About half of all casualties due to military conflict worldwide in 2022 happened in Ethiopia.
According to the report, battle-related deaths in Tigray have reached alarmingly high levels while the world’s attention has focused on Ukraine.
Yeah, it's crazy how little people talk about it despite it being incredibly deadly.
Today, Tigray province in Ethiopia has a man-made famine as a result of widespread deliberate destruction of crops, orchards, implements, seeds, and water infrastructure by Ethiopian and Eritrean forces during that war. 1.2 million people were displaced in the first year.
Food aid has been suspended by the UN and US because it was being diverted by government officials, which has led to an increase in starvation deaths this year, yet if they hear about it at all, most westerners seem to assume it's from "choosing to grow the wrong crops" smh.
I feel like it's more about money and international implications than whiteness. If China attacked a country like Taiwan or Vietnam, there would likely be a ton of press over it as well.
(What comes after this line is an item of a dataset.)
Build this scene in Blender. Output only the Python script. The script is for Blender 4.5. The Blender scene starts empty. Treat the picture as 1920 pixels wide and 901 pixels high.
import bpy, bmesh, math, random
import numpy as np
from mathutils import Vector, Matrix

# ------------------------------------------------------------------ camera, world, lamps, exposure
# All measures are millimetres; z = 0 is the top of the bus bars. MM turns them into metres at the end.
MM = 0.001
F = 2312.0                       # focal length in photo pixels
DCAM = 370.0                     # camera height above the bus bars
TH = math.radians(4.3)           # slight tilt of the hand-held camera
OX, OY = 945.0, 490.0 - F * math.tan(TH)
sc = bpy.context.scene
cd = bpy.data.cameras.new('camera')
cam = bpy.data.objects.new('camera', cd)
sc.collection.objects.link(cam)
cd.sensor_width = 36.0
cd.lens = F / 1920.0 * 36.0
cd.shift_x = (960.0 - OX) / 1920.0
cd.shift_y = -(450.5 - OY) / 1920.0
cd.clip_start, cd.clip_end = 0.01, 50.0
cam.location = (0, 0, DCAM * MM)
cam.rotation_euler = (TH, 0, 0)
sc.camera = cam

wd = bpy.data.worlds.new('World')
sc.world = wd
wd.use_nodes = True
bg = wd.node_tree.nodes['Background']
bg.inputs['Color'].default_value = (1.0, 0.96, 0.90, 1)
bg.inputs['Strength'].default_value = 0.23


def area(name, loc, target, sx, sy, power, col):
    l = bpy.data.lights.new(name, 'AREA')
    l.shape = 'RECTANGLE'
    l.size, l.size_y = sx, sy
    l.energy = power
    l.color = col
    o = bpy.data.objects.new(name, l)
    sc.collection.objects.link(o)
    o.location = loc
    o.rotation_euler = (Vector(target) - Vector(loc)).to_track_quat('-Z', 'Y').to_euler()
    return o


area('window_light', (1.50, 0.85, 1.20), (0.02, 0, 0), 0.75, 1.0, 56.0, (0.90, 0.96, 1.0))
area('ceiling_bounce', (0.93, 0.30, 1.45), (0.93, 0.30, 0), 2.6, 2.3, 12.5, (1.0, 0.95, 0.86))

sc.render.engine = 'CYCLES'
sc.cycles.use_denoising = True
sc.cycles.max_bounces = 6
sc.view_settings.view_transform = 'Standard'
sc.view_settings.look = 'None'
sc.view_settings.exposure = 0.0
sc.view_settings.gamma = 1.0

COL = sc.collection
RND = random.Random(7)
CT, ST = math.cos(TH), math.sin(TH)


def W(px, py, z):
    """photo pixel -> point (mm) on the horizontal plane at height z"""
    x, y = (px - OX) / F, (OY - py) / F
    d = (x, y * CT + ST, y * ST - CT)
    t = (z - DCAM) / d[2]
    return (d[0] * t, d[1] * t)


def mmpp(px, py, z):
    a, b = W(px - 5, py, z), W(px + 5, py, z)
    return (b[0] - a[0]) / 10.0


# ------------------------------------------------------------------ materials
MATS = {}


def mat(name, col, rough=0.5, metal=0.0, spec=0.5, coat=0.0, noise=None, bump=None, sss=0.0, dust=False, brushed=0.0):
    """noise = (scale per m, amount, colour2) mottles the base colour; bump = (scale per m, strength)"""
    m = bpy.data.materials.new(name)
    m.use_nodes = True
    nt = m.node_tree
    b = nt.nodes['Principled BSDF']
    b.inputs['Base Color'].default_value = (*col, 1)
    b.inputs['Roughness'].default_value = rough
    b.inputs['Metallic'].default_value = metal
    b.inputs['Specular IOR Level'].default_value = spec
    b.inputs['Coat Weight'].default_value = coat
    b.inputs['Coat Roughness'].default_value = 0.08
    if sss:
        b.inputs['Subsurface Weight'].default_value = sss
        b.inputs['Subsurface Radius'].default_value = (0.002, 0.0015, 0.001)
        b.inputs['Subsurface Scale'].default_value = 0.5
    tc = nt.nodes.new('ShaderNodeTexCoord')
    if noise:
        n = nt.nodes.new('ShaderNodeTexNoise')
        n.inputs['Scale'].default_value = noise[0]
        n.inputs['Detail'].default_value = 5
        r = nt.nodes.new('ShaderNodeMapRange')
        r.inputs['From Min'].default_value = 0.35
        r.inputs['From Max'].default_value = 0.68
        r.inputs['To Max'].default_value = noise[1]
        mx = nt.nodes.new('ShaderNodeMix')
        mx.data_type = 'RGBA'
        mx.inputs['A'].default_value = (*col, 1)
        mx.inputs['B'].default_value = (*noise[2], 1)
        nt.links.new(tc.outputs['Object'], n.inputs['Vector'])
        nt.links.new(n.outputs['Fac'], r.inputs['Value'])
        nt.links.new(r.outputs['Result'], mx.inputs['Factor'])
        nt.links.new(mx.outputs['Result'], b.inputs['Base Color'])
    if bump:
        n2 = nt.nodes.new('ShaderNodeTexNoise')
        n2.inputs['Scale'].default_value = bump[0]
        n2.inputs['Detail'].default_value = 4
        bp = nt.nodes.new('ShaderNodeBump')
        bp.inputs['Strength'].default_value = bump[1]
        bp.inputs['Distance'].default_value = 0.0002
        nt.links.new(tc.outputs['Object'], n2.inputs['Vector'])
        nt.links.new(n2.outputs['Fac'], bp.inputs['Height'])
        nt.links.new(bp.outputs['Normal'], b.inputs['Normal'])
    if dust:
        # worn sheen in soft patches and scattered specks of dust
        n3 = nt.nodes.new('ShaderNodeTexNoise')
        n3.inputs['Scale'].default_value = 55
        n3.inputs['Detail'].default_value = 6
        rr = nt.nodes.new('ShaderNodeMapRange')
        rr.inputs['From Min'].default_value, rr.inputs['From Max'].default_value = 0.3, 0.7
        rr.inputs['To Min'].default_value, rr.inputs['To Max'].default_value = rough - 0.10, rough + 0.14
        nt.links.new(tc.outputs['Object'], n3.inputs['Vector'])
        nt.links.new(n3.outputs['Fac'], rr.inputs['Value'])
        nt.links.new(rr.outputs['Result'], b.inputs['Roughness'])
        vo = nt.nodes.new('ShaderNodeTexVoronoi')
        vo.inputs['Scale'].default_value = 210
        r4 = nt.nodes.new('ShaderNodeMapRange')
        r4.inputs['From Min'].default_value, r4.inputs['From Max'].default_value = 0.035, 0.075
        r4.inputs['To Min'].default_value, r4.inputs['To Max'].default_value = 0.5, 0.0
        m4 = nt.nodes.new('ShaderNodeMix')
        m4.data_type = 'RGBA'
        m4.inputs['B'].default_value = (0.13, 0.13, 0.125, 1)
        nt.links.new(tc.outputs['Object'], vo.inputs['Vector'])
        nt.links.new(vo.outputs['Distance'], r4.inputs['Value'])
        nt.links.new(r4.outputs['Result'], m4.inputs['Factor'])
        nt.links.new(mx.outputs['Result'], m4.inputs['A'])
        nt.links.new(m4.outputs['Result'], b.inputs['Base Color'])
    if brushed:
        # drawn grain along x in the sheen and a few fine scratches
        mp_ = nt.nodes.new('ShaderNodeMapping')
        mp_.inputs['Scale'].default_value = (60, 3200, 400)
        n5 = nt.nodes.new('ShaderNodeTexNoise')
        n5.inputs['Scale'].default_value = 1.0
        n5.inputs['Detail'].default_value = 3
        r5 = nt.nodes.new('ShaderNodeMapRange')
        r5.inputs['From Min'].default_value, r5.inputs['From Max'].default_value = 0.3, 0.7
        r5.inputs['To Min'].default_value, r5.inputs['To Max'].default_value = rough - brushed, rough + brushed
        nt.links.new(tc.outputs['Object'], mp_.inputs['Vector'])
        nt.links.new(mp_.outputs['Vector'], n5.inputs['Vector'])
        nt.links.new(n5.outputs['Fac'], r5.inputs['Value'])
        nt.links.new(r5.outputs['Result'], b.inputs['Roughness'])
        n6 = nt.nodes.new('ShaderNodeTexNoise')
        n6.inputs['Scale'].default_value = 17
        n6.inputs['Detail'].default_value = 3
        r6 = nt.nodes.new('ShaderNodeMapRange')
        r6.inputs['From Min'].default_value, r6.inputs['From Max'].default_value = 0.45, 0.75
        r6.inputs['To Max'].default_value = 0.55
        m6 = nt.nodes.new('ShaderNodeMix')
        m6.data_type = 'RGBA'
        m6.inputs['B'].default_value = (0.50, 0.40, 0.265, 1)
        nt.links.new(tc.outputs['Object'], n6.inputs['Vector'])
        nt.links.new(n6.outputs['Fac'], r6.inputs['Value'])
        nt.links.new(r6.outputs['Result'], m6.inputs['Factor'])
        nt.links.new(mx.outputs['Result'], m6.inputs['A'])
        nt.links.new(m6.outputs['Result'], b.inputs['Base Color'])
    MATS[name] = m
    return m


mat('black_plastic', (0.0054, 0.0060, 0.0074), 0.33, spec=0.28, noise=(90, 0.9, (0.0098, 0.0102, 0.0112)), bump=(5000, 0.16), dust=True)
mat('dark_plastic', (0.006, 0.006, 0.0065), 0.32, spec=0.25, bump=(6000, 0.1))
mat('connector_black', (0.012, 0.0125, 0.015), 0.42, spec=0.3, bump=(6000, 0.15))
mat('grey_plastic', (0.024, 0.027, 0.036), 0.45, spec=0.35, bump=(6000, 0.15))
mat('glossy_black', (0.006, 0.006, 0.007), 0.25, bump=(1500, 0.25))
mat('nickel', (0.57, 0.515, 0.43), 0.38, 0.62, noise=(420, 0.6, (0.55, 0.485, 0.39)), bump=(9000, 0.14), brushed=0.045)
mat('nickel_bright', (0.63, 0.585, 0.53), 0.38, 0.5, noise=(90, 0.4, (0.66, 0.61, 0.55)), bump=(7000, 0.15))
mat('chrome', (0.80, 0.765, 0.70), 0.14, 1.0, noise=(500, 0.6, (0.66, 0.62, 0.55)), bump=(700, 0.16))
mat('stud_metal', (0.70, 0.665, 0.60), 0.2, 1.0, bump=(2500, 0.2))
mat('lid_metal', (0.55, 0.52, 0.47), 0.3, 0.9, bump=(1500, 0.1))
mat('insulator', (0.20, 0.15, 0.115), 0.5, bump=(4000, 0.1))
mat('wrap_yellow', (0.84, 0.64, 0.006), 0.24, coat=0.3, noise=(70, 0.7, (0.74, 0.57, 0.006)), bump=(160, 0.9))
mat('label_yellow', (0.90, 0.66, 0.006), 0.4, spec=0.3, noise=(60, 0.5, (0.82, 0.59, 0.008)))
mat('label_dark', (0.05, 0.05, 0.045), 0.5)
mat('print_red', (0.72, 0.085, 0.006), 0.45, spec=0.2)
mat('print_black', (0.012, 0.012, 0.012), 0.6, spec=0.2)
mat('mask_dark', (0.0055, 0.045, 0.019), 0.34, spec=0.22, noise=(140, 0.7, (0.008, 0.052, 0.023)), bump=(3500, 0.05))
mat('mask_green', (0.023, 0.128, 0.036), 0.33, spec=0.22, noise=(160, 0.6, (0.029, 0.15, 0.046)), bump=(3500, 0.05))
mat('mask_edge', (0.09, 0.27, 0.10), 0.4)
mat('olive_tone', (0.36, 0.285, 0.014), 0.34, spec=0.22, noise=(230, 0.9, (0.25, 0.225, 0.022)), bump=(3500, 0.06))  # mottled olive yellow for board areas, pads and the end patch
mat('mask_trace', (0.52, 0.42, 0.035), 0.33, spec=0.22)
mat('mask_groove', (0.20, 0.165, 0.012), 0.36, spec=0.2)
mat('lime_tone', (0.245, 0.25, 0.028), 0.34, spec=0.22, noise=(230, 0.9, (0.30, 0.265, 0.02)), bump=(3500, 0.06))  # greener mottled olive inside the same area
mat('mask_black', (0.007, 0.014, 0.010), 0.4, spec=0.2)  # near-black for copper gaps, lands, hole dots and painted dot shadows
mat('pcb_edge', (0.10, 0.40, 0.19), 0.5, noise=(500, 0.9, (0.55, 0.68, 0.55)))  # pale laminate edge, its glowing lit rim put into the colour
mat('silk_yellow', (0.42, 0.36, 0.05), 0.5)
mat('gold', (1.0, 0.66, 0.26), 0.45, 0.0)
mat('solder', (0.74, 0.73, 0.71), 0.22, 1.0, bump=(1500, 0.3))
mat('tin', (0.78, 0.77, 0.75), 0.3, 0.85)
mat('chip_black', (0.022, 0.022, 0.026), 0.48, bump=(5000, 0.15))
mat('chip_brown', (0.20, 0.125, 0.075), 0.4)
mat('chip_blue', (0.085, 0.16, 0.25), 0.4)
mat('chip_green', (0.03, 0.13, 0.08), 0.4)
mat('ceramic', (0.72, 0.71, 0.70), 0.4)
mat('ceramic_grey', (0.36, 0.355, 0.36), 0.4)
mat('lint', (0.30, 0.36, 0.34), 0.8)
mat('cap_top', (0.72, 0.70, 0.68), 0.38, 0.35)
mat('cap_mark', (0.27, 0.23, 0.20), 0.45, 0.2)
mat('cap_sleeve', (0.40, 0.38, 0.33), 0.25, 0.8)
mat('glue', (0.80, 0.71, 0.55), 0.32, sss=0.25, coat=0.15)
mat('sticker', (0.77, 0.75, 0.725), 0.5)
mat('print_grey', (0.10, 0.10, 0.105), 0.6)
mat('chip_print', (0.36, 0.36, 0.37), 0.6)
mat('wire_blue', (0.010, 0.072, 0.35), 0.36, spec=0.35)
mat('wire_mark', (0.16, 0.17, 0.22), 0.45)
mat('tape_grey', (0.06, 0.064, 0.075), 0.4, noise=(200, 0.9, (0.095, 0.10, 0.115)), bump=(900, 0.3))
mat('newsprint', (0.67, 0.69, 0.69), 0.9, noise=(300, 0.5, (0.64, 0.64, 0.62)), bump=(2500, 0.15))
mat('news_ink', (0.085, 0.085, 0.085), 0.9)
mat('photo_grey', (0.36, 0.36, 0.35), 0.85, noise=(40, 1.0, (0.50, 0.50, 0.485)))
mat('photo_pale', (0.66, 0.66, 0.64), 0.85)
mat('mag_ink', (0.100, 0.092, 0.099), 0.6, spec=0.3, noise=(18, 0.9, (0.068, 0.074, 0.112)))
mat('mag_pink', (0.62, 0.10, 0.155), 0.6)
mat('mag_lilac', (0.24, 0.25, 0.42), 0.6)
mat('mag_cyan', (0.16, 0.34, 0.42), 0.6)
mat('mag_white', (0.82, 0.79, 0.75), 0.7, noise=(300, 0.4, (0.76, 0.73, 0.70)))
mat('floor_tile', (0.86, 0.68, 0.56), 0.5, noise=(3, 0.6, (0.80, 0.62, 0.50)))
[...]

An Ethiopian civil war has less economic implications globally.
Plus it's a civil war. I grew up in the Balkans and I can tell you that people gave so few fucks about the war of my country, that when the Ukraine war started they weren't bringing up Yugoslavia as a recent European conflict, they were talking about WWII. If your country isn't gonna make a huge impact on the global markets, nobody cares (even if you're blonde like many ex-Yugoslavians).
when the Ukraine war started they weren’t bringing up Yugoslavia as a recent European conflict, they were talking about WWII
I find some anglophone westerners who aren't old enough to remember it for themselves don't seem to even know about the Balkan conflicts. It's kind of disturbing how quickly our cultures forget.